A realização do terceiro círculo de estudos do Grupo de Pesquisa em História e Memória Social da Educação e Cultura – MEDUC ocorrido no dia 30 de abril de 2011 no Memorial da Paróquia de Nossa Senhora Santana foi, para nós um grande reencontro, um dia de feliz messe e uma ocasião de rever a caminhada para aperfeiçoa – la.
Neste círculo, professores dos cursos de Pedagogia, Ciências Sociais e História da UVA e do Instituto Federal de Ciência e Tecnologia de Sobral puderam conhecer o caminho que o Memorial percorreu, os frutos que já colheu, a sua proposta pedagógica “extramuros” e partilharam conosco gratas surpresas: o pedido da Mulher do Senhor Luís Júnior (Memorialista, professor, catequista e violeiro da cidade já falecido) para que colaboremos na criação de um Memorial dedicado ao mesmo, a declamação de um cordel em homenagem ao Senhor Luís Júnior por uma de suas ex alunas no momento da reunião e a entrega pela professora Ivna Holanda, de um retrato do professor Isaías Tomaz doado ao memorial por seu filho José Célio Fonteles Tomaz.
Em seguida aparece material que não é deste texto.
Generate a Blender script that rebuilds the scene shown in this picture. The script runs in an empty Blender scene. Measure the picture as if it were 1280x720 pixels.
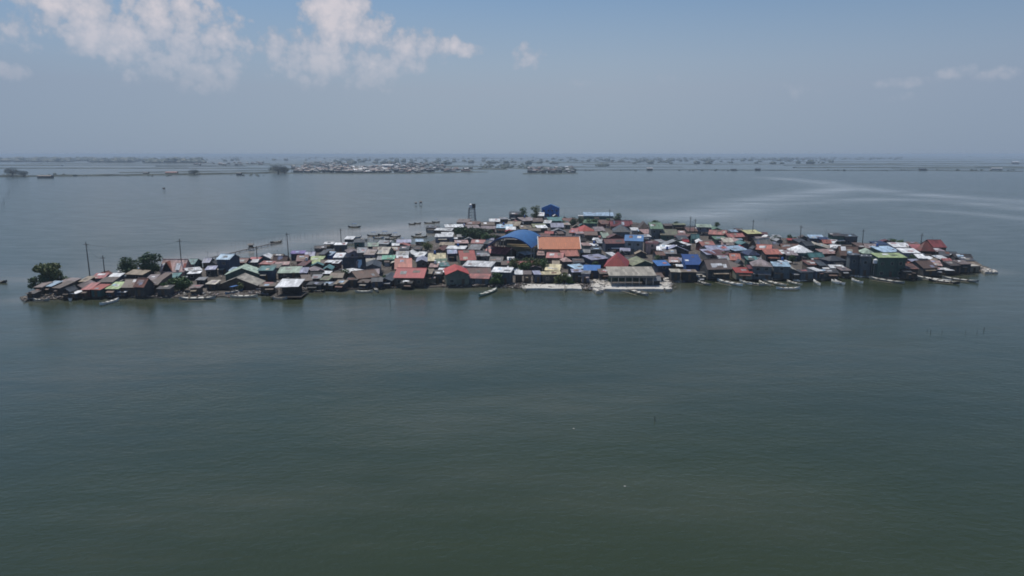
import bpy, math, random
import numpy as np
from mathutils import Vector, Matrix
random.seed(7)
R = math.radians
U = random.uniform
sc = bpy.context.scene
COL = sc.collection
H = 45.0; F = 865.0; PITCH = R(10.95)

# ------------------------------------------------------------------ camera
cd = bpy.data.cameras.new('camera'); cam = bpy.data.objects.new('camera', cd); COL.objects.link(cam)
cam.location = (0, 0, H); cam.rotation_euler = (R(90) - PITCH, 0, 0)
cd.sensor_width = 36; cd.lens = 36 * F / 1280; cd.clip_start = 0.5; cd.clip_end = 80000
sc.camera = cam

def ray(px, py):
    a = (px - 640) / F; b = (360 - py) / F
    return Vector((a, math.cos(PITCH) + b * math.sin(PITCH), -math.sin(PITCH) + b * math.cos(PITCH)))
def at(px, py, z=0.0):
    d = ray(px, py); t = (z - H) / d.z
    return Vector((0, 0, H)) + d * t, t
def atY(px, py, Y):
    d = ray(px, py); t = Y / d.y
    return Vector((0, 0, H)) + d * t, t
def proj(v):
    x, y, z = v[0], v[1], v[2] - H
    dep = y * math.cos(PITCH) - z * math.sin(PITCH)
    up = y * math.sin(PITCH) + z * math.cos(PITCH)
    return 640 + F * x / dep, 360 - F * up / dep

# ------------------------------------------------------------------ mesh builder
class MB:
    def __init__(s): s.v = []; s.f = []
    def add(s, vs, fs):
        n = len(s.v); s.v += [tuple(v) for v in vs]; s.f += [tuple(i + n for i in f) for f in fs]; return s
    def box(s, x0, x1, y0, y1, z0, z1):
        return s.add([(x0,y0,z0),(x1,y0,z0),(x1,y1,z0),(x0,y1,z0),(x0,y0,z1),(x1,y0,z1),(x1,y1,z1),(x0,y1,z1)],
                     [(0,3,2,1),(4,5,6,7),(0,1,5,4),(1,2,6,5),(2,3,7,6),(3,0,4,7)])
    def tube(s, a, b, r0, r1=None, n=6):
        r1 = r0 if r1 is None else r1
        a = Vector(a); b = Vector(b); d = (b - a).normalized()
        u = d.orthogonal().normalized(); w = d.cross(u)
        vs = []
        for p, r in ((a, r0), (b, r1)):
            for k in range(n):
                t = 2 * math.pi * k / n; vs.append(p + u * math.cos(t) * r + w * math.sin(t) * r)
        fs = [(k, (k+1) % n, n + (k+1) % n, n + k) for k in range(n)] + [tuple(range(n-1, -1, -1)), tuple(range(n, 2*n))]
        return s.add(vs, fs)
    def slab(s, poly, t):
        """polygon (ccw from above) extruded downward by t"""
        n = len(poly); top = [Vector(p) for p in poly]; bot = [p - Vector((0, 0, t)) for p in top]
        return s.add(top + bot, [tuple(range(n)), tuple(range(2*n-1, n-1, -1))] + [(k, n + k, n + (k+1) % n, (k+1) % n) for k in range(n)])
    def build(s, name, mat, parent=None, smooth=False, loc=None):
        me = bpy.data.meshes.new(name); me.from_pydata(s.v, [], s.f); me.update()
        if smooth:
            me.polygons.foreach_set('use_smooth', [True] * len(me.polygons))
        me.materials.append(mat)
        o = bpy.data.objects.new(name, me); COL.objects.link(o)
        if parent: o.parent = parent
        if loc is not None: o.location = loc
        return o
def empty(name, loc, rz=0.0):
    o = bpy.data.objects.new(name, None); COL.objects.link(o); o.location = loc; o.rotation_euler = (0, 0, rz)
    o.empty_display_size = 0.5; return o
def tag(o, label=None, cat=None, group=None, kind=None):
    if label: o['label'] = label
    if cat: o['category'] = cat
    if group: o['group'] = group
    if kind: o['kind'] = kind
    return o
def copy_tree(o, parent=None):
    c = o.copy(); COL.objects.link(c)
    if parent: c.parent = parent
    for ch in list(o.children): copy_tree(ch, c)
    return c

# ------------------------------------------------------------------ materials
def newmat(name):
    m = bpy.data.materials.new(name); m.use_nodes = True
    nt = m.node_tree; nt.nodes.clear()
    out = nt.nodes.new('ShaderNodeOutputMaterial'); b = nt.nodes.new('ShaderNodeBsdfPrincipled')
    nt.links.new(b.outputs[0], out.inputs[0]); return m, nt, b
def N(nt, t, **kw):
    n = nt.nodes.new(t)
    for k, v in kw.items():
        if k.startswith('i_'): n.inputs[int(k[2:]) if k[2:].isdigit() else k[2:]].default_value = v
        else: setattr(n, k, v)
    return n
def mth(nt, op, a, b=None, clamp=False):
    n = nt.nodes.new('ShaderNodeMath'); n.operation = op; n.use_clamp = clamp
    for i, x in enumerate((a, b)):
        if x is None: continue
        if isinstance(x, (int, float)): n.inputs[i].default_value = x
        else: nt.links.new(x, n.inputs[i])
    return n.outputs[0]
def mix(nt, fac, a, b, blend='MIX'):
    n = nt.nodes.new('ShaderNodeMix'); n.data_type = 'RGBA'; n.blend_type = blend
    if isinstance(fac, (int, float)): n.inputs[0].default_value = fac
    else: nt.links.new(fac, n.inputs[0])
    for i, x in ((6, a), (7, b)):
        if isinstance(x, tuple): n.inputs[i].default_value = (*x[:3], 1)
        else: nt.links.new(x, n.inputs[i])
    return n.outputs[2]
def ramp(nt, x, p0, p1, a=0.0, b=1.0):
    n = nt.nodes.new('ShaderNodeMapRange'); n.clamp = True
    nt.links.new(x, n.inputs[0])
    for i, v in enumerate((p0, p1, a, b)): n.inputs[i + 1].default_value = v
    return n.outputs[0]
def noise(nt, vec, scale, detail=3, rough=.55):
    n = nt.nodes.new('ShaderNodeTexNoise'); n.inputs['Scale'].default_value = scale
    n.inputs['Detail'].default_value = detail; n.inputs['Roughness'].default_value = rough
    if vec is not None: nt.links.new(vec, n.inputs['Vector'])
    return n
def seeded(nt, mult=37.0):
    """object coordinates moved by a random amount for each object"""
    tc = nt.nodes.new('ShaderNodeTexCoord'); oi = nt.nodes.new('ShaderNodeObjectInfo')
    a = nt.nodes.new('ShaderNodeVectorMath'); a.operation = 'ADD'
    k = mth(nt, 'MULTIPLY', oi.outputs['Random'], mult); cb = nt.nodes.new('ShaderNodeCombineXYZ')
    nt.links.new(k, cb.inputs[0]); nt.links.new(k, cb.inputs[1])
    nt.links.new(tc.outputs['Object'], a.inputs[0]); nt.links.new(cb.outputs[0], a.inputs[1])
    return a.outputs[0], oi.outputs['Random'], tc.outputs['Object']

def roof_mat(name, c, rust=.35, rough=.55, sheet=1.0):
    m, nt, b = newmat(name)
    v, rnd, ob = seeded(nt)
    br = N(nt, 'ShaderNodeTexBrick'); nt.links.new(v, br.inputs['Vector'])
    br.inputs['Scale'].default_value = 1.0; br.inputs['Brick Width'].default_value = 0.85; br.inputs['Row Height'].default_value = 2.6
    br.inputs['Mortar Size'].default_value = .02; br.inputs['Bias'].default_value = 0
    br.inputs['Color1'].default_value = (*(1 - .38 * sheet,) * 3, 1); br.inputs['Color2'].default_value = (*(1 + .2 * sheet,) * 3, 1)
    br.inputs['Mortar'].default_value = (.5, .5, .5, 1)
    base = mix(nt, 1.0, c, br.outputs['Color'], 'MULTIPLY')
    n1 = noise(nt, v, .45, 5, .65)
    n2 = noise(nt, v, 2.3, 4, .7)
    s = mth(nt, 'ADD', mth(nt, 'MULTIPLY', n1.outputs[0], .65), mth(nt, 'MULTIPLY', n2.outputs[0], .35))
    amount = mth(nt, 'MULTIPLY', mth(nt, 'ADD', rnd, .35), rust)
    thr = mth(nt, 'SUBTRACT', .68, mth(nt, 'MULTIPLY', amount, .33))
    f = mth(nt, 'MULTIPLY', mth(nt, 'SUBTRACT', s, thr), 9.0, True)
    dirt = mix(nt, n2.outputs[0], (.075, .052, .045), (.17, .125, .105))
    colr = mix(nt, mth(nt, 'MULTIPLY', f, .75), base, dirt)
    grime = ramp(nt, n2.outputs[0], .3, .7, .78, 1.1)
    cb = N(nt, 'ShaderNodeCombineXYZ')
    for i in range(3): nt.links.new(grime, cb.inputs[i])
    colr = mix(nt, 1.0, colr, cb.outputs[0], 'MULTIPLY')
    hs = N(nt, 'ShaderNodeHueSaturation'); nt.links.new(colr, hs.inputs['Color'])
    nt.links.new(ramp(nt, rnd, 0, 1, .492, .508), hs.inputs['Hue'])
    r2 = mth(nt, 'FRACT', mth(nt, 'MULTIPLY', rnd, 7.31))
    nt.links.new(ramp(nt, r2, 0, 1, .75, 1.15), hs.inputs['Value'])
    nt.links.new(hs.outputs[0], b.inputs['Base Color'])
    b.inputs['Roughness'].default_value = rough; b.inputs['Specular IOR Level'].default_value = .35
    w = N(nt, 'ShaderNodeTexWave'); w.inputs['Scale'].default_value = 2.2; nt.links.new(v, w.inputs['Vector'])
    bm = N(nt, 'ShaderNodeBump'); bm.inputs['Strength'].default_value = .4; bm.inputs['Distance'].default_value = .03
    nt.links.new(w.outputs[0], bm.inputs['Height']); nt.links.new(bm.outputs[0], b.inputs['Normal'])
    return m
def wall_mat(name, c, patch=.5):
    m, nt, b = newmat(name)
    v, rnd, ob = seeded(nt)
    st = N(nt, 'ShaderNodeMapping'); st.inputs['Scale'].default_value = (1.6, 1.6, .35); nt.links.new(v, st.inputs[0])
    n1 = noise(nt, st.outputs[0], 1.1, 5, .65); n2 = noise(nt, v, .5, 3, .5)
    br = N(nt, 'ShaderNodeTexBrick')
    mp = N(nt, 'ShaderNodeMapping'); mp.inputs['Rotation'].default_value = (R(90), 0, 0); nt.links.new(v, mp.inputs[0]); nt.links.new(mp.outputs[0], br.inputs[0])
    br.inputs['Scale'].default_value = 1.0; br.inputs['Brick Width'].default_value = .9; br.inputs['Row Height'].default_value = 1.3; br.inputs['Mortar Size'].default_value = .025
    br.inputs['Color1'].default_value = (.6, .6, .6, 1); br.inputs['Color2'].default_value = (1.15, 1.15, 1.15, 1); br.inputs['Mortar'].default_value = (.45, .45, .45, 1)
    cc = mix(nt, patch, c, mix(nt, 1.0, c, br.outputs[0], 'MULTIPLY'))
    cc = mix(nt, ramp(nt, n1.outputs[0], .42, .72, 0, .75), cc, tuple(x * .42 + .008 for x in c))
    cc = mix(nt, ramp(nt, n2.outputs[0], .52, .7, 0, .35), cc, (.16, .13, .11))
    hs = N(nt, 'ShaderNodeHueSaturation'); nt.links.new(cc, hs.inputs['Color'])
    nt.links.new(ramp(nt, rnd, 0, 1, .75, 1.2), hs.inputs['Value'])
    nt.links.new(hs.outputs[0], b.inputs['Base Color'])
    b.inputs['Roughness'].default_value = .85; b.inputs['Specular IOR Level'].default_value = .2
    return m
def plain_mat(name, c, rough=.7, var=.35, scale=1.5, spec=.3, metal=0.0):
    m, nt, b = newmat(name)
    v, rnd, ob = seeded(nt)
    n1 = noise(nt, v, scale, 5, .65)
    cc = mix(nt, ramp(nt, n1.outputs[0], .35, .7), tuple(x * (1 + var * .4) for x in c), tuple(x * (1 - var) for x in c))
    nt.links.new(cc, b.inputs['Base Color']); b.inputs['Roughness'].default_value = rough
    b.inputs['Specular IOR Level'].default_value = spec; b.inputs['Metallic'].default_value = metal
    return m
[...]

O caminho que temos que percorrer ainda é longo. Em nossa bagagem o primeiro item deve ser o da paciência histórica que sempre nos ensina que não devemos ter a pretensão de ser a “solução dos problemas”, mas nos colocarmos na postura de felizes operários.
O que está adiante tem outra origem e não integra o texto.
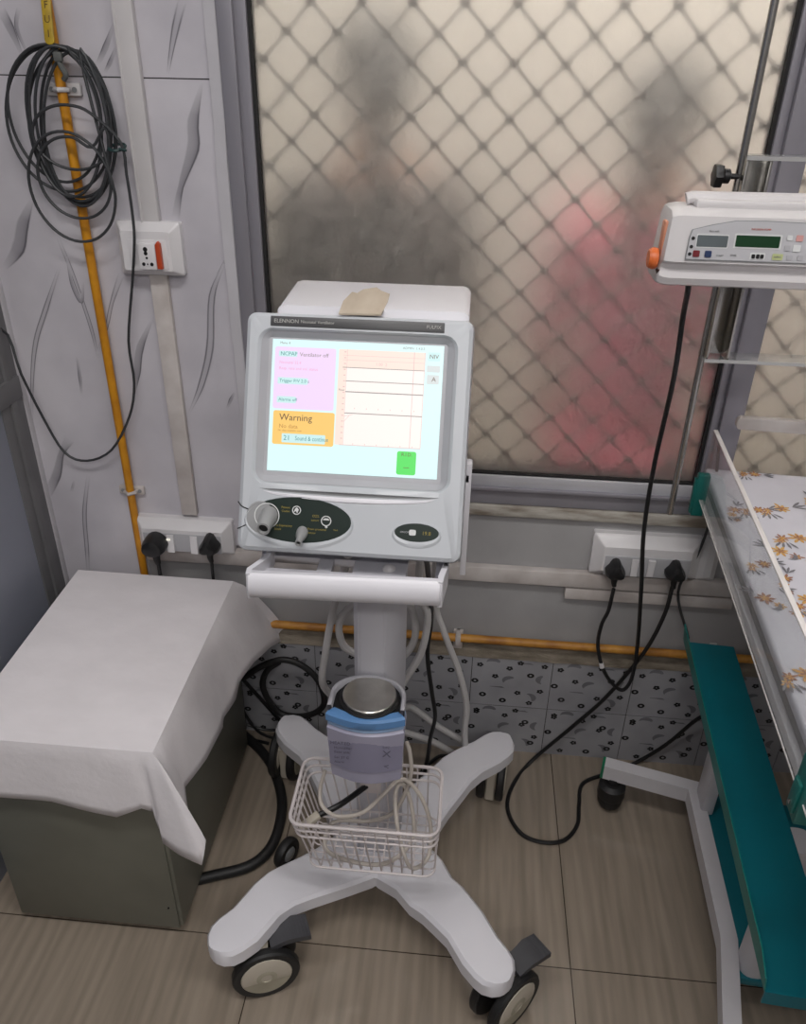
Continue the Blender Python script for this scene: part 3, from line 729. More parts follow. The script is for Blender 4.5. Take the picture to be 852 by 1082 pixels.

Tal jornada é melhor ainda quando vamos com companheiros animados pelo mesmo ideal. Ao MEDUC, a Padre Agnaldo, aos memorialistas de minha terra, a Antônio Filho, Aurilane, Ivna Holanda, Francisco Guedes, Edvar Costa, Dona Maria do Senhor Luís Júnior, dona Rosa Eronides Pereira, aos doadores que colaboraram e colaboram com a construção do acervo do Memorial, a Marciélio Fonteles Vital (ex secretário de Cultura do Município e atual secretário de Educação), a Ana Delisier Sousa (atual secretária de cultura de Santana do Acaraú) e ao Grupo de Amigos do Memorial (GRAM) nossa grande gratidão.